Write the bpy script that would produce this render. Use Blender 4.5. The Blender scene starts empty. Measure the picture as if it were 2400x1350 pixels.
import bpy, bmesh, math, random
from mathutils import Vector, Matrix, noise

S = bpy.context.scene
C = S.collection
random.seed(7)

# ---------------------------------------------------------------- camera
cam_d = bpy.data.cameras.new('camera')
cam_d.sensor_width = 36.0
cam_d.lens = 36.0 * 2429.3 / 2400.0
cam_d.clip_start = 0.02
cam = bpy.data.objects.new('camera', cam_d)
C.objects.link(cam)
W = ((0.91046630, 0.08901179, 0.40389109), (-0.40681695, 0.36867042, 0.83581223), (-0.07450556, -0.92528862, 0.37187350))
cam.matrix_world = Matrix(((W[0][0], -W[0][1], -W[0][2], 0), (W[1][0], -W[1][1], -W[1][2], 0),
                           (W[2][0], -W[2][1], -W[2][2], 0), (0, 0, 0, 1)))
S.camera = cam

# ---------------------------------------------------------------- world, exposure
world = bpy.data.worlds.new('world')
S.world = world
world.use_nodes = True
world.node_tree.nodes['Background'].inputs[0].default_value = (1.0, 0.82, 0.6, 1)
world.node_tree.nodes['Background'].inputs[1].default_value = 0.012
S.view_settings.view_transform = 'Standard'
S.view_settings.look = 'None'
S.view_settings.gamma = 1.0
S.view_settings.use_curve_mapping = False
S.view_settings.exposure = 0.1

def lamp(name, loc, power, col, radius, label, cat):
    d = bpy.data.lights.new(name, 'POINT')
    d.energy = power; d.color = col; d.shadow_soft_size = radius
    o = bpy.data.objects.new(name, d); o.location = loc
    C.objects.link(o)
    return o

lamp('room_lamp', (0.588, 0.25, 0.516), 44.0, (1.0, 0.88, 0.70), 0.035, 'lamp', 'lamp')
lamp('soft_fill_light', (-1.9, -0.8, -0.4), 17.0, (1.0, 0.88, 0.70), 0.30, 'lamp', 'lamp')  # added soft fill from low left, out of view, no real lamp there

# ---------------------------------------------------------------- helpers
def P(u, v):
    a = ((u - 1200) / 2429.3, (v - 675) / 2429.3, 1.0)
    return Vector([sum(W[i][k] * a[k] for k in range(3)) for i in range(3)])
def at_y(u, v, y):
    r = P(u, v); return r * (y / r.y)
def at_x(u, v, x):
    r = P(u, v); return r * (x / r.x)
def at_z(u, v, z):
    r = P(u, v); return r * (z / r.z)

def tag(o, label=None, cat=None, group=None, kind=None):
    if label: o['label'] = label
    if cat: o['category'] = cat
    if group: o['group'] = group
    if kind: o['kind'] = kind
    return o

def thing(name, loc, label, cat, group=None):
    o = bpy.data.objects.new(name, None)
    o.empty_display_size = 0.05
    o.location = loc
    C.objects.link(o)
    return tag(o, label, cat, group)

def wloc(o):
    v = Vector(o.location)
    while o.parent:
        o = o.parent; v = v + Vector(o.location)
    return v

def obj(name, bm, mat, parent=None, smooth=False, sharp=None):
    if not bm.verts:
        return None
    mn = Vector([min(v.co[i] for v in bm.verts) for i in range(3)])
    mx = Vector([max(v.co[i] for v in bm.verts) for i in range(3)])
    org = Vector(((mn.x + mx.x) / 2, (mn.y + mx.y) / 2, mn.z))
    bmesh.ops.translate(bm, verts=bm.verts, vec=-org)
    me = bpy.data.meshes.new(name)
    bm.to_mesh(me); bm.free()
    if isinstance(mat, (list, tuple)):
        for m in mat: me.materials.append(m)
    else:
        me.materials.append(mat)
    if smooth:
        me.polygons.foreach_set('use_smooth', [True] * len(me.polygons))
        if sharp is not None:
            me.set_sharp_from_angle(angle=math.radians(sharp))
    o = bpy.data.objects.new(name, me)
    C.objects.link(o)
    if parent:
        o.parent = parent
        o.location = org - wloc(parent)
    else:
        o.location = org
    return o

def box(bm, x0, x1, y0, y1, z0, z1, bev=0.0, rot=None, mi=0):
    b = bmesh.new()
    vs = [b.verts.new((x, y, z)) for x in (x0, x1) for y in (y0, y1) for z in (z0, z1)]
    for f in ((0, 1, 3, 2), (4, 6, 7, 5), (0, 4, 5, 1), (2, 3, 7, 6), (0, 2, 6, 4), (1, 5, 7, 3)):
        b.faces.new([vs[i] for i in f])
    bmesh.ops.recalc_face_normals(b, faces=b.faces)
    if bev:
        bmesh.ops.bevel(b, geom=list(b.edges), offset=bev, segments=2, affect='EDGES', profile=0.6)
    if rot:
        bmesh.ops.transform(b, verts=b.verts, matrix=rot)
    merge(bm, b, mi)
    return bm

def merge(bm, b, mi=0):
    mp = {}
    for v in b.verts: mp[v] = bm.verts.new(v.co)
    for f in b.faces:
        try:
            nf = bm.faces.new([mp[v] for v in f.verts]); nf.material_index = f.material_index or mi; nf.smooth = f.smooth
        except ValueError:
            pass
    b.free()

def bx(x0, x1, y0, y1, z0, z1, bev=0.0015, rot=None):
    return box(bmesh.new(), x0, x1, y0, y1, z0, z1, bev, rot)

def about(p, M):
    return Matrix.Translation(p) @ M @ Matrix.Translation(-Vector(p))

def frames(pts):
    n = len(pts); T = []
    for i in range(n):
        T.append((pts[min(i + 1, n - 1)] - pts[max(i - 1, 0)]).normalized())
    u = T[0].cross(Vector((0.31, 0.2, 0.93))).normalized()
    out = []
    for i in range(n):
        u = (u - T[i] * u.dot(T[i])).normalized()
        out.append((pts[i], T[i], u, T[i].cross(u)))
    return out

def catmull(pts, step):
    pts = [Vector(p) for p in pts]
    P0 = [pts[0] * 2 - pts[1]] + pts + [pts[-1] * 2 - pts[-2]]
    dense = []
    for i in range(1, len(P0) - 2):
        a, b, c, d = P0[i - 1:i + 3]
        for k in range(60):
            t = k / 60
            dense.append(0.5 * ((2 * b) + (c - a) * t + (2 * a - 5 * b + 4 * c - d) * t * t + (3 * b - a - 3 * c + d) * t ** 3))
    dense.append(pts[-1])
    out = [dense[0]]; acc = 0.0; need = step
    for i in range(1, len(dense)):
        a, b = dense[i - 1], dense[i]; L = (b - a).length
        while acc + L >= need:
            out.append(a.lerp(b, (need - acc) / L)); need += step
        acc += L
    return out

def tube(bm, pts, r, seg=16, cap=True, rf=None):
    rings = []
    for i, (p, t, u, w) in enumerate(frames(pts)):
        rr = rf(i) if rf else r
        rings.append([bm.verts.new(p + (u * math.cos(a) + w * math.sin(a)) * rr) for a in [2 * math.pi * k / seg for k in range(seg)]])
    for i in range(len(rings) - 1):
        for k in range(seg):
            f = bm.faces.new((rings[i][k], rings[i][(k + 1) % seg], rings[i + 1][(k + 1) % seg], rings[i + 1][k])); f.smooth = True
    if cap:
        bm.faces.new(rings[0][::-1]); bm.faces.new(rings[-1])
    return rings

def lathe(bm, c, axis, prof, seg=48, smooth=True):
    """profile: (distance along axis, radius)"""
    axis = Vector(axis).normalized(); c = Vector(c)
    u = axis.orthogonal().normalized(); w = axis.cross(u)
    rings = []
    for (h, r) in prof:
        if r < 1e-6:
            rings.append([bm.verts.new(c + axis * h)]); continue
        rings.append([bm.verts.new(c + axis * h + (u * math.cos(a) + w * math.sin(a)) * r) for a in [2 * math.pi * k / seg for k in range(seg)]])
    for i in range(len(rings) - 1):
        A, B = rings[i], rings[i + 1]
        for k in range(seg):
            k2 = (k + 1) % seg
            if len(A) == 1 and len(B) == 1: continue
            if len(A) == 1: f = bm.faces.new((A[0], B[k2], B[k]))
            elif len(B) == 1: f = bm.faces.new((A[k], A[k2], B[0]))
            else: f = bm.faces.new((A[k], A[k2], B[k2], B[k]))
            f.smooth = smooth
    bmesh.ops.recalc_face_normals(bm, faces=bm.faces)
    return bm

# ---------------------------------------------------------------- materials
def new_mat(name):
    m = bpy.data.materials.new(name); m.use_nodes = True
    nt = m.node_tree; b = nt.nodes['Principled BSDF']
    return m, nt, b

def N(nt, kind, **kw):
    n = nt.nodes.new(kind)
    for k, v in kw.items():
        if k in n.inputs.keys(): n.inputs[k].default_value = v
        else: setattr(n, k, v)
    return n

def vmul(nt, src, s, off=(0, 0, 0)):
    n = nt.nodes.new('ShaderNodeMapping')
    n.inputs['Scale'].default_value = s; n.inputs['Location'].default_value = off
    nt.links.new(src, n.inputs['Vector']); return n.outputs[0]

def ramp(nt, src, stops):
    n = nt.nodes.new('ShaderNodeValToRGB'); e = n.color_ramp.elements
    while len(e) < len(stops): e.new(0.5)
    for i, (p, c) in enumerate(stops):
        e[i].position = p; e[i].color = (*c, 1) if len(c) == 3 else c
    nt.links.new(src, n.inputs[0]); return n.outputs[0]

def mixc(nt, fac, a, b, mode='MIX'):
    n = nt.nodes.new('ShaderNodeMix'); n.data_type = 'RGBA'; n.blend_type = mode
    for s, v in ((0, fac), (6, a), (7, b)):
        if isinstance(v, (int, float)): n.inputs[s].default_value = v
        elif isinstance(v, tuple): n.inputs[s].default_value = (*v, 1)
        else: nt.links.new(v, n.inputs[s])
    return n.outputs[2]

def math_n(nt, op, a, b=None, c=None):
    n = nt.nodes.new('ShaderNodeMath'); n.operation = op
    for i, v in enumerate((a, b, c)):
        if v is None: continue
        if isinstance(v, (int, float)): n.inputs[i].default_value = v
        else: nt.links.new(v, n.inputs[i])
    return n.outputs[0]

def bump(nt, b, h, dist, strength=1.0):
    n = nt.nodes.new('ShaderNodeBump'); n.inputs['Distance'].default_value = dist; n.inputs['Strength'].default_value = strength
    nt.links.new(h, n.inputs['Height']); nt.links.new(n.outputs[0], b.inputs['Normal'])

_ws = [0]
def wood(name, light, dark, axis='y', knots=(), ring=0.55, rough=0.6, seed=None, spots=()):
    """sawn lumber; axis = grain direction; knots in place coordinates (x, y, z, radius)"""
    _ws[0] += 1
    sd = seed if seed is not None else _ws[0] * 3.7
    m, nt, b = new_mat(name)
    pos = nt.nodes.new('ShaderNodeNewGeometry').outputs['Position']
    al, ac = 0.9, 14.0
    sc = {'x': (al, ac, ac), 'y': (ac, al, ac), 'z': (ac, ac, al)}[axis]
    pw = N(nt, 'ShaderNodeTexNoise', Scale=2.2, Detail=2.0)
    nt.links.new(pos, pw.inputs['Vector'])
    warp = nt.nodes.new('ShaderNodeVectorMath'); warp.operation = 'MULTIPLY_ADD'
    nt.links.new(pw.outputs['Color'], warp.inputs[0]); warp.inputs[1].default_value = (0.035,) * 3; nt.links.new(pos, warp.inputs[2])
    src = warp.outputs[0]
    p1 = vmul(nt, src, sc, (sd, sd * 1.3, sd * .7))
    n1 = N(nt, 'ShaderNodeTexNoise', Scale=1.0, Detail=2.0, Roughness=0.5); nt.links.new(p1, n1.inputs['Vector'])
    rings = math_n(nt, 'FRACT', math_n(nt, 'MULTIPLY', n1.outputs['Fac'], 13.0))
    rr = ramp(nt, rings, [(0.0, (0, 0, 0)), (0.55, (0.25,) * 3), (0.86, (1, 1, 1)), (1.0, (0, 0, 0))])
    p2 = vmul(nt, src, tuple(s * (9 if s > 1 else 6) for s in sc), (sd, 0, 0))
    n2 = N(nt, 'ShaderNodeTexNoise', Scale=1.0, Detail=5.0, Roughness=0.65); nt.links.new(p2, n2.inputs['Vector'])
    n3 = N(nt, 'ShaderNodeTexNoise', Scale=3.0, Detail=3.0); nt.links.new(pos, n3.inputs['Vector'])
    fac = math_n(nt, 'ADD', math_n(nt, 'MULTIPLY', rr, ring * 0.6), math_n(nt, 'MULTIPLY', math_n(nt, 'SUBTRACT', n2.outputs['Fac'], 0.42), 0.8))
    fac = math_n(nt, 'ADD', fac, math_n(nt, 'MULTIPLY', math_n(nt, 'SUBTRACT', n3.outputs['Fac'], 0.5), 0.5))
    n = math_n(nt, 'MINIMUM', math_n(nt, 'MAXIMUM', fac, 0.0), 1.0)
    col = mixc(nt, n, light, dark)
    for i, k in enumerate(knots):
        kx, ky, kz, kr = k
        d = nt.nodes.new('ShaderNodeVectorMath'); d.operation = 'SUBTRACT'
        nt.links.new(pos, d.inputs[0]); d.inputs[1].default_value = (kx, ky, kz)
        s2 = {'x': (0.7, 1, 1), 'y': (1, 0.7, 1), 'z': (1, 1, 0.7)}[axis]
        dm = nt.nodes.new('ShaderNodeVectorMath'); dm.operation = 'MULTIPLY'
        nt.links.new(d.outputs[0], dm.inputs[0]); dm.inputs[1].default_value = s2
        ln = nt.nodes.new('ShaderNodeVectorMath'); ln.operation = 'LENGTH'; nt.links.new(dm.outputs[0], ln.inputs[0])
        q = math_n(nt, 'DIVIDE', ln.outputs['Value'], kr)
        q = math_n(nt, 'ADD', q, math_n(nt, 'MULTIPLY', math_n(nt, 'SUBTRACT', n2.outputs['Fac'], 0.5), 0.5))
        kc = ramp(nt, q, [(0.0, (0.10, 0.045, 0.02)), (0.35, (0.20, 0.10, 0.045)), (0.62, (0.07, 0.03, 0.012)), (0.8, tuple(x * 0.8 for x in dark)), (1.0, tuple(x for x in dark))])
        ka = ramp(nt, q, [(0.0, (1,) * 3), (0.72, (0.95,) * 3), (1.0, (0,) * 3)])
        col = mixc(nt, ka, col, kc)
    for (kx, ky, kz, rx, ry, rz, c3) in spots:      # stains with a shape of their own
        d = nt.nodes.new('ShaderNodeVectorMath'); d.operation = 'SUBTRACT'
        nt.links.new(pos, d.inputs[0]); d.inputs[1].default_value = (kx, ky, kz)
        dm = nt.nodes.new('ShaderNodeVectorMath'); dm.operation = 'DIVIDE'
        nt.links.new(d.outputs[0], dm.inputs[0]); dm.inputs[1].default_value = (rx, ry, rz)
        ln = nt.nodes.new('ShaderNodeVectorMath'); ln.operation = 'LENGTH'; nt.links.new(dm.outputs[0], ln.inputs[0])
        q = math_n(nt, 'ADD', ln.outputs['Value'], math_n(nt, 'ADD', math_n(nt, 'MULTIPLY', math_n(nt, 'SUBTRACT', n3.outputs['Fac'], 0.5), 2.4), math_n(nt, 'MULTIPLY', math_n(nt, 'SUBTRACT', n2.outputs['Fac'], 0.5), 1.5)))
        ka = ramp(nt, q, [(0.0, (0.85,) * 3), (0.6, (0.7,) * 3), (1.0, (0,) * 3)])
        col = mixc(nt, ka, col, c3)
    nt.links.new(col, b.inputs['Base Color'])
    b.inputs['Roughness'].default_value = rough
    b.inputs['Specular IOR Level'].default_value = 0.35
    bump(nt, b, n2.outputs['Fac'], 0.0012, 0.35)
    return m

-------

## Set exercise
Quote only the stretch of lines that starts the data above and ends with the line containing "S.camera = cam", both included.

## Response
Write the bpy script that would produce this render. Use Blender 4.5. The Blender scene starts empty. Measure the picture as if it were 2400x1350 pixels.
import bpy, bmesh, math, random
from mathutils import Vector, Matrix, noise

S = bpy.context.scene
C = S.collection
random.seed(7)

# ---------------------------------------------------------------- camera
cam_d = bpy.data.cameras.new('camera')
cam_d.sensor_width = 36.0
cam_d.lens = 36.0 * 2429.3 / 2400.0
cam_d.clip_start = 0.02
cam = bpy.data.objects.new('camera', cam_d)
C.objects.link(cam)
W = ((0.91046630, 0.08901179, 0.40389109), (-0.40681695, 0.36867042, 0.83581223), (-0.07450556, -0.92528862, 0.37187350))
cam.matrix_world = Matrix(((W[0][0], -W[0][1], -W[0][2], 0), (W[1][0], -W[1][1], -W[1][2], 0),
                           (W[2][0], -W[2][1], -W[2][2], 0), (0, 0, 0, 1)))
S.camera = cam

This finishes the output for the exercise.